What to produce: Retype exactly the lines from the first one through the line with "b.obj('car_lift', (11.95, 4.40, 0))", including both ends; skip any pictures.

Collected data:
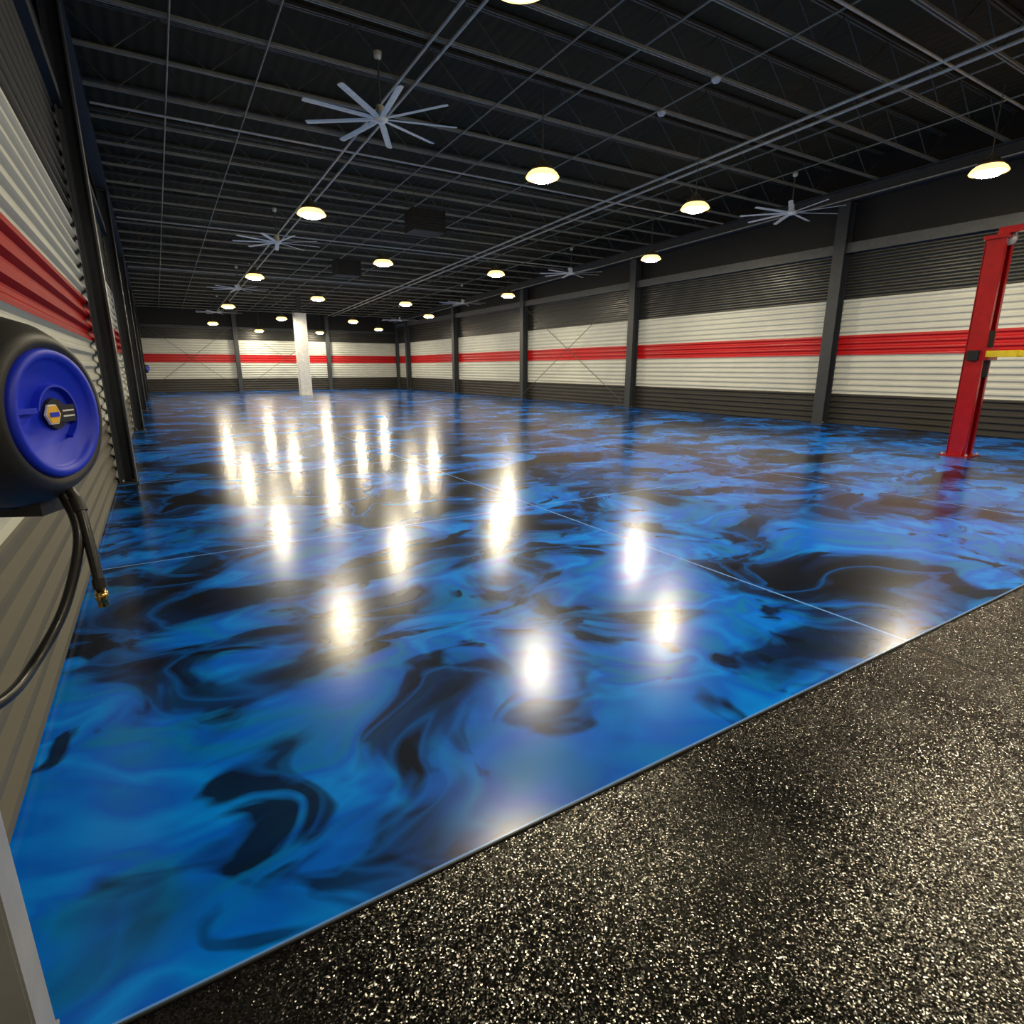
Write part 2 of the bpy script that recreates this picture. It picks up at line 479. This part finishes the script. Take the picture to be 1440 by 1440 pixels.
# ------------------------------------------------------------------ two post car lift
b = B(['red', 'yellow', 'black', 'galv', 'rub'])
H = 3.5
def post(yo, face):
    b.box((0, yo-face*.13, H/2), (.34, .02, H), 'red')
    for s in (-1, 1):
        b.box((s*.16, yo, H/2), (.02, .26, H), 'red')
        b.box((s*.125, yo+face*.125, H/2), (.07, .02, H), 'red')
    b.box((0, yo, .01), (.50, .44, .02), 'red')
    for s in (-1, 1):
        for t in (-1, 1): b.lathe([(0, .05), (.018, .05), (.018, .02)], 'galv', 6, Matrix.Translation((s*.21, yo+t*.18, 0)))
        b.add([(s*.17, yo-.1, .02), (s*.24, yo-.1, .02), (s*.17, yo-.1, .2), (s*.17, yo-.11, .02), (s*.24, yo-.11, .02), (s*.17, yo-.11, .2)],
              [(0, 1, 2), (5, 4, 3), (0, 3, 4, 1), (1, 4, 5, 2)], 'red')
    b.box((0, yo, H+.03), (.40, .32, .06), 'red')
    zc_ = 1.72
    b.box((0, yo+face*.06, zc_), (.22, .16, .75), 'black')
    b.box((0, yo+face*.17, zc_), (.34, .08, .2), 'red')
    b.box((-.2, yo, zc_-.02), (.08, .16, .16), 'black')
    for s in (-1, 1):
        e = (s*.55, yo+face*1.15, zc_); m = (s*.3, yo+face*.65, zc_)
        b.beam((s*.12, yo+face*.18, zc_), m, .11, .10, 'yellow'); b.beam(m, e, .08, .08, 'yellow')
        b.lathe([(0, .13), (.06, .13), (.065, .10), (.03, .09), (.03, 0)], 'rub', 16, Matrix.Translation(e))
post(0, -1); post(-3.2, 1)
b.beam((-.08, 0, H+.12), (-.08, -3.2, H+.12), .10, .10, 'red')
b.tube([(.12, .1, H+.05), (.12, .1, H+.2), (.12, -3.3, H+.2), (.12, -3.3, H+.05)], .012, 'rub', 8)
b.lathe([(.0, -.03), (.1, -.03), (.1, .03), (0, .03)], 'galv', 20, Matrix.Translation((0, -.12, H+.0)) @ Matrix.Rotation(math.pi/2, 4, 'Y'))
b.box((-.24, -3.2, 1.5), (.12, .2, .35), 'black')
b.obj('car_lift', (11.95, 4.40, 0))

# ------------------------------------------------------------------ hose reels
def hose_reel(loc, wallx, hoses=True):
    e = bpy.data.objects.new('hose_reel', None); S.collection.objects.link(e); e.location = loc
    n = Vector((.90, -.44, 0)).normalized(); up = Vector((0, 0, 1)); xx = up.cross(n)
    R = Matrix((xx, up, n)).transposed().to_4x4()
    bd = B(['plas', 'label']); bd.X = R
    bd.lathe([(.135, .000), (.150, .012), (.163, .010), (.175, -.005), (.195, -.035), (.207, -.075), (.207, -.15),
              (.195, -.185), (.17, -.21), (.10, -.225), (0, -.225)], 'plas', 64)
    bd.lathe([(.200, -.10), (.212, -.103), (.212, -.117), (.200, -.12)], 'plas', 64)
    bd.box((.03, -.205, -.10), (.10, .05, .10), 'plas')
    bd.obj('housing', parent=e)
    bd = B(['bluep', 'label', 'orange']); bd.X = R
    bd.lathe([(0, .002), (.112, .002), (.118, .010), (.124, .018), (.136, .018), (.141, .008), (.141, -.01)], 'bluep', 64)
    def arc(r0, r1, a0, a1, z0, z1, mat, seg=28):
        vs = []; fs = []
        for i in range(seg+1):
            a = a0+(a1-a0)*i/seg
            for r, z in ((r0, z0), (r0+.003, z1), (r1-.003, z1), (r1, z0)): vs.append((r*math.cos(a), r*math.sin(a), z))
        for i in range(seg):
            for q in range(4): fs.append((i*4+q, i*4+(q+1) % 4, i*4+4+(q+1) % 4, i*4+4+q))
        fs += [(0, 1, 2, 3), (seg*4+3, seg*4+2, seg*4+1, seg*4)]
        bd.add(vs, fs, mat, False)
    arc(.056, .067, math.radians(-60), math.radians(170), .0, .016, 'bluep')
    bd.box((-.092, .012, .007), (.054, .011, .016), 'bluep')
    arc(.0, .036, 0, 2*math.pi, .0, .010, 'label', 32)
    bd.obj('cover', parent=e)
    bd = B(['label', 'orange', 'white', 'bluep']); bd.X = R
    bd.box((.014, 0, .012), (.082, .038, .006), 'label')
    bd.lathe([(0, .0165), (.024, .0165), (.025, .012)], 'white', 6, Matrix.Translation((-.020, 0, 0)), False)
    bd.lathe([(0, .0180), (.021, .0180), (.022, .014)], 'orange', 6, Matrix.Translation((-.020, 0, 0)), False)
    bd.box((-.020, 0, .0185), (.028, .010, .002), 'bluep')
    for q in range(2): bd.box((.031, .006-.012*q, .0155), (.038, .0035, .001), 'white')
    bd.obj('nameplate', parent=e)
    bd = B(['steel_g', 'galv'])
    wx = wallx-loc[0]
    back = -n*.22
    bd.box((wx+.055, .19, .05), (.012, .22, .34), 'steel_g')
    bd.beam((wx+.080, .18, .14), (back.x+.03, back.y+.0, .17), .05, .03, 'steel_g')
    bd.beam((wx+.080, .18, -.06), (back.x+.0, back.y+.0, -.06), .05, .03, 'steel_g')
    bd.beam((back.x, back.y, .20), (back.x, back.y, -.14), .05, .03, 'steel_g')
    bd.obj('bracket', parent=e)
    if hoses:
        def smooth(pts, k=8):
            out = []; P = [Vector(p) for p in pts]
            for i in range(len(P)-1):
                p0 = P[max(i-1, 0)]; p1 = P[i]; p2 = P[i+1]; p3 = P[min(i+2, len(P)-1)]
                for j in range(k):
                    t = j/k
                    out.append(.5*((2*p1)+(p2-p0)*t+(2*p0-5*p1+4*p2-p3)*t*t+(3*p1-p0-3*p2+p3)*t**3))
            out.append(P[-1]); return out
        L = Vector(loc)
        bd = B(['rub', 'brass', 'plas'])
        A = [(-.245, 1.69, 1.25), (-.215, 1.665, 1.20), (-.20, 1.62, 1.11), (-.24, 1.56, .975), (-.295, 1.475, .89), (-.335, 1.35, .872), (-.42, 1.20, .90), (-.49, 1.0, 1.0), (-.53, .8, 1.15)]
        bd.tube([p-L for p in smooth(A)], .0115, 'rub', 14)
        C = [(-.235, 1.69, 1.25), (-.197, 1.66, 1.20), (-.182, 1.62, 1.11), (-.173, 1.58, .999)]
        sm = smooth(C); bd.tube([p-L for p in sm], .0115, 'rub', 14)
        bd.tube([p-L for p in sm[8:12]], .015, 'plas', 14)
        e0 = Vector(C[-1])-L; d = Vector((.05, -.2, -1)).normalized()
        bd.tube([e0-d*.02, e0+d*.004], .0145, 'rub', 14)
        bd.tube([e0, e0+d*.012, e0+d*.013, e0+d*.030, e0+d*.031, e0+d*.048, e0+d*.05], [.011, .011, .015, .015, .012, .012, .008], 'brass', 6)
        bd.obj('hose', parent=e)
    return e
hose_reel((-.205, 1.63, 1.40), XL, True)
hose_reel((-.24, 38.0, 1.45), XL, False)

# ------------------------------------------------------------------ world + camera
w = bpy.data.worlds.new('world'); S.world = w; w.use_nodes = True
w.node_tree.nodes['Background'].inputs[0].default_value = (.02, .022, .025, 1)
cd = bpy.data.cameras.new('camera'); cam = bpy.data.objects.new('camera', cd); S.collection.objects.link(cam)
cd.sensor_width = 36; cd.lens = 20.0; cd.clip_start = .02; cd.clip_end = 200
cam.location = (0, 0, 1.5); cam.rotation_euler = (math.radians(90-14.24), 0, math.radians(-31.46))
S.camera = cam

Exercise solution:
Write part 2 of the bpy script that recreates this picture. It picks up at line 479. This part finishes the script. Take the picture to be 1440 by 1440 pixels.
# ------------------------------------------------------------------ two post car lift
b = B(['red', 'yellow', 'black', 'galv', 'rub'])
H = 3.5
def post(yo, face):
    b.box((0, yo-face*.13, H/2), (.34, .02, H), 'red')
    for s in (-1, 1):
        b.box((s*.16, yo, H/2), (.02, .26, H), 'red')
        b.box((s*.125, yo+face*.125, H/2), (.07, .02, H), 'red')
    b.box((0, yo, .01), (.50, .44, .02), 'red')
    for s in (-1, 1):
        for t in (-1, 1): b.lathe([(0, .05), (.018, .05), (.018, .02)], 'galv', 6, Matrix.Translation((s*.21, yo+t*.18, 0)))
        b.add([(s*.17, yo-.1, .02), (s*.24, yo-.1, .02), (s*.17, yo-.1, .2), (s*.17, yo-.11, .02), (s*.24, yo-.11, .02), (s*.17, yo-.11, .2)],
              [(0, 1, 2), (5, 4, 3), (0, 3, 4, 1), (1, 4, 5, 2)], 'red')
    b.box((0, yo, H+.03), (.40, .32, .06), 'red')
    zc_ = 1.72
    b.box((0, yo+face*.06, zc_), (.22, .16, .75), 'black')
    b.box((0, yo+face*.17, zc_), (.34, .08, .2), 'red')
    b.box((-.2, yo, zc_-.02), (.08, .16, .16), 'black')
    for s in (-1, 1):
        e = (s*.55, yo+face*1.15, zc_); m = (s*.3, yo+face*.65, zc_)
        b.beam((s*.12, yo+face*.18, zc_), m, .11, .10, 'yellow'); b.beam(m, e, .08, .08, 'yellow')
        b.lathe([(0, .13), (.06, .13), (.065, .10), (.03, .09), (.03, 0)], 'rub', 16, Matrix.Translation(e))
post(0, -1); post(-3.2, 1)
b.beam((-.08, 0, H+.12), (-.08, -3.2, H+.12), .10, .10, 'red')
b.tube([(.12, .1, H+.05), (.12, .1, H+.2), (.12, -3.3, H+.2), (.12, -3.3, H+.05)], .012, 'rub', 8)
b.lathe([(.0, -.03), (.1, -.03), (.1, .03), (0, .03)], 'galv', 20, Matrix.Translation((0, -.12, H+.0)) @ Matrix.Rotation(math.pi/2, 4, 'Y'))
b.box((-.24, -3.2, 1.5), (.12, .2, .35), 'black')
b.obj('car_lift', (11.95, 4.40, 0))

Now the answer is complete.